▼

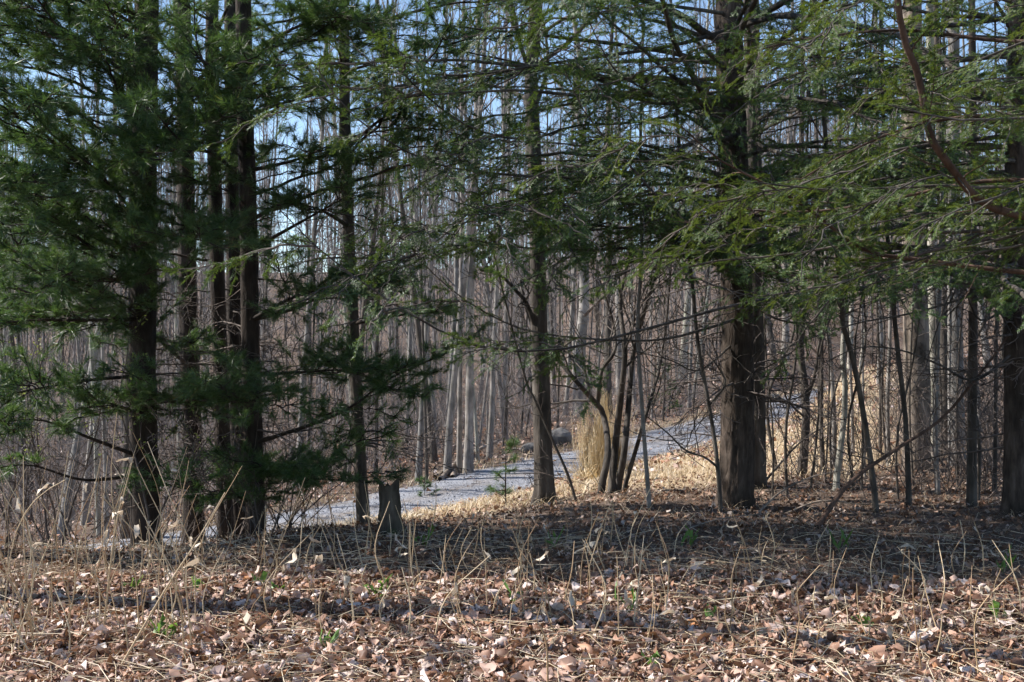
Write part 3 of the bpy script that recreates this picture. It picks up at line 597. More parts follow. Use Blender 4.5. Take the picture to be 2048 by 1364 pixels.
def bare_limb(t, pts, r0, twigs=8, tl=0.5):
    pth = smooth_path([P(*q) for q in pts], 20); m = MB(); rr = taper(20, r0, r0 * 0.3); m.tube(pth, rr, 7); bare_branches(m, pth, rr, g, 0.15, twigs, tl, (30, 75), 2, 3, 4, -0.02, 0.5, 0.3)
    m.build('limb', M['dark_bark'], t.root, True, t.base)
bare_limb(k3, [(2033, 650, 9.6), (1980, 595, 9.4), (1930, 562, 9.2), (1880, 540, 9.0), (1800, 530, 8.8)], 0.035, 10)
bare_limb(k3, [(2034, 700, 9.6), (1950, 760, 9.3), (1880, 730, 9.1), (1800, 700, 9.0), (1720, 695, 8.9), (1650, 725, 8.8)], 0.014, 8)
bare_limb(k3, [(2034, 600, 9.6), (1960, 640, 9.2), (1920, 560, 8.9), (1880, 640, 8.7), (1850, 740, 8.6)], 0.012, 6, 0.3)
bare_limb(k3, [(2034, 560, 9.6), (1850, 620, 8.9), (1700, 650, 8.5), (1560, 700, 8.2)], 0.013, 10)
bare_limb(k1, [(1474, 590, 10.5), (1560, 640, 10.2), (1650, 640, 10.0), (1760, 600, 9.8)], 0.014, 9)
bare_limb(k1, [(1474, 680, 10.5), (1400, 740, 10.0), (1340, 720, 9.7), (1260, 700, 9.4)], 0.012, 9)
bare_limb(k1, [(1474, 760, 10.5), (1560, 720, 10.4), (1640, 660, 10.3)], 0.01, 7)
bare_limb(k2, [(1510, 620, 12.0), (1600, 600, 11.5), (1700, 610, 11.2), (1800, 590, 11.0)], 0.016, 10, 0.6)

# ------------------------------------------------------------------ bare trees near the camera, placed one by one
g = np.random.default_rng(21)
def bare_tree(name, label, px_pts, Y, wpx, barkm, height=11, count=16, length=1.6, start=0.22, cat='bare tree', group=None, levels=2, low=0, flare=0.3, forks=(), seed=None, sub=5):
    gg = np.random.default_rng(seed if seed is not None else abs(int(px_pts[0][0] * 7 + px_pts[0][1])))
    n = 44 if wpx > 16 else 30
    path, base = trunk_path(px_pts, Y, height, n); r0 = 0.5 * wpx * Y / FPX; rad = taper(n, r0, 0.008, 1.0)
    root = empty(name, base, label, cat, group); mb = MB()
    if wpx > 16: ridged_trunk(mb, path, rad, 24, 0.07, flare, 7, abs(int(px_pts[0][0])))
    else:
        rad = rad * (1 + flare * np.exp(-np.linspace(0, 1, n) * 30)); mb.tube(path, rad, 8)
    mb.build('trunk', barkm, root, True, base)
    for fk in forks:
        fp = smooth_path([P(*q) for q in fk[0]], 12); fm = MB(); rr = taper(12, fk[1], fk[1] * 0.35); fm.tube(fp, rr, 6)
        bare_branches(fm, fp, rr, gg, 0.3, 6, 0.7, (30, 65), 2, 3, 4, 0.1, 0.6, 0.22)
        fm.build('limb', barkm, root, True, base)
    cb = MB(); bare_branches(cb, path, rad, gg, start, count, length, (35, 75), levels, 4, sub, 0.1, 0.4, 0.2)
    if low:
        for _ in range(low):
            z = gg.uniform(0.06, 0.3); k = int(z * (n - 1)); s = nrm(gg.normal(size=3) * np.array([1, 1, 0.2])); tp = twig_path(path[k], s, gg.uniform(0.5, 1.4), 8, gg, -0.03, 0.25)
            cb.tube(tp, taper(8, 0.006, 0.0015), 3); bare_branches(cb, tp, taper(8, 0.006, 0.0015), gg, 0.2, 6, 0.4, (35, 70), 2, 3, 3, 0, 0.6, 0.3)
    cb.build('crown', M['twig'], root, True, base)
    return root
bare_tree('bare_tree', 'dark bare tree standing alone at picture centre beside the gravel track', [(1090, 1008), (1086, 900), (1083, 780), (1078, 650), (1075, 500), (1068, 300), (1062, 150), (1072, 0)], 11.5, 38, M['dark_bark'], 13, 18, 1.9, 0.3, low=5, flare=0.9,
          forks=[([(1079, 680, 11.5), (1055, 610, 11.4), (1040, 590, 11.3), (1000, 550, 11.2), (960, 540, 11.1)], 0.03), ([(1065, 150, 11.5), (1040, 90, 11.4), (1030, 30, 11.3), (1010, -30, 11.3)], 0.03), ([(1066, 230, 11.5), (1095, 130, 11.6), (1085, 30, 11.6)], 0.03)])
# multi-stemmed clump
def multi_stem():
    base = P(1212, 987, 12.3); base[2] = h1(base[0], base[1])
    root = empty('multi_stemmed_tree', base, 'clump of four dark stems fanning out from one base beside tan grass', 'bare tree')
    gg = np.random.default_rng(4)
    for pts, w in (([(1200, 985), (1216, 905), (1207, 830), (1188, 802), (1150, 760), (1105, 705), (1060, 640), (1040, 560)], 16),
                   ([(1222, 985), (1232, 880), (1241, 800), (1250, 700), (1240, 600), (1262, 480), (1250, 330)], 17),
                   ([(1234, 985), (1249, 900), (1258, 800), (1268, 700), (1295, 600), (1330, 480), (1340, 350)], 15),
                   ([(1246, 985), (1270, 905), (1292, 830), (1320, 730), (1335, 620), (1345, 500)], 10),
                   ([(1195, 808), (1200, 760), (1206, 735), (1230, 700), (1225, 640), (1200, 560)], 11)):
        m = MB(); p = smooth_path([P(a, b, 12.3 + 0.15 * gg.normal()) for a, b in pts], 22); r0 = 0.5 * w * 12.3 / FPX
        if pts[0][1] > 900: p[0, 2] = base[2] - 0.08
        r = taper(22, r0, r0 * 0.25); m.tube(p, r, 9)
        bare_branches(m, p, r, gg, 0.35, 12, 1.0, (30, 70), 2, 4, 5, 0.1, 0.45, 0.25)
        m.build('stem', M['dark_bark'], root, True, base)
multi_stem()
SG = 'thin saplings on the shaded bank'
bare_tree('sapling', 'thin dark sapling leaning across the foot of the big hemlock', [(1442, 1036), (1432, 900), (1416, 800), (1395, 680), (1384, 560), (1368, 430)], 9.9, 9, M['dark_bark'], 6, 10, 0.8, 0.15, 'sapling', SG, forks=[([(1436, 935, 9.9), (1410, 915, 9.7), (1370, 900, 9.5), (1340, 870, 9.3), (1290, 830, 9.2)], 0.012), ([(1418, 810, 9.9), (1450, 770, 9.8), (1440, 740, 9.8), (1410, 700, 9.7)], 0.014)])
bare_tree('sapling', 'pale thin sapling rising from the leaves right of the four stems', [(1299, 1030), (1290, 900), (1282, 780), (1275, 650), (1284, 500), (1280, 350)], 10.2, 9, M['grey_bark'], 7, 10, 0.8, 0.2, 'sapling', SG)
bare_tree('bare_tree', 'crooked dark tree with a flared foot beyond the big hemlock', [(1602, 955), (1608, 900), (1612, 830), (1608, 760), (1600, 700), (1606, 600), (1600, 450)], 13.0, 17, M['dark_bark'], 8, 12, 1.0, 0.2, group='small trees on the right bank', flare=1.0, forks=[([(1613, 800, 13), (1632, 740, 12.9), (1640, 680, 12.8), (1670, 600, 12.7)], 0.025), ([(1609, 835, 13), (1575, 800, 12.9), (1560, 745, 12.8), (1565, 700, 12.8)], 0.014)])
bare_tree('sapling', 'straight thin sapling just right of the crooked dark tree', [(1647, 940), (1642, 850), (1643, 700), (1636, 560), (1638, 400)], 13.4, 10, M['dark_bark'], 8, 10, 0.9, 0.2, 'sapling', SG)
bare_tree('sapling', 'pale greenish sapling with a curved foot catching the sun', [(1670, 988), (1680, 905), (1691, 800), (1685, 700), (1691, 600), (1680, 450)], 11.6, 13, M['pale_bark'], 8, 9, 0.9, 0.25, 'sapling', SG)
bare_tree('sapling', 'thin sapling right behind the pale greenish one', [(1668, 925), (1668, 820), (1660, 700), (1650, 600), (1655, 400)], 14.0, 10, M['grey_bark'], 8, 10, 0.9, 0.2, 'sapling', SG)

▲

### Problem details
Copy out each line of the listing that holds "picture".

### Full answer
Write part 3 of the bpy script that recreates this picture. It picks up at line 597. More parts follow. Use Blender 4.5. Take the picture to be 2048 by 1364 pixels.
bare_tree('bare_tree', 'dark bare tree standing alone at picture centre beside the gravel track', [(1090, 1008), (1086, 900), (1083, 780), (1078, 650), (1075, 500), (1068, 300), (1062, 150), (1072, 0)], 11.5, 38, M['dark_bark'], 13, 18, 1.9, 0.3, low=5, flare=0.9,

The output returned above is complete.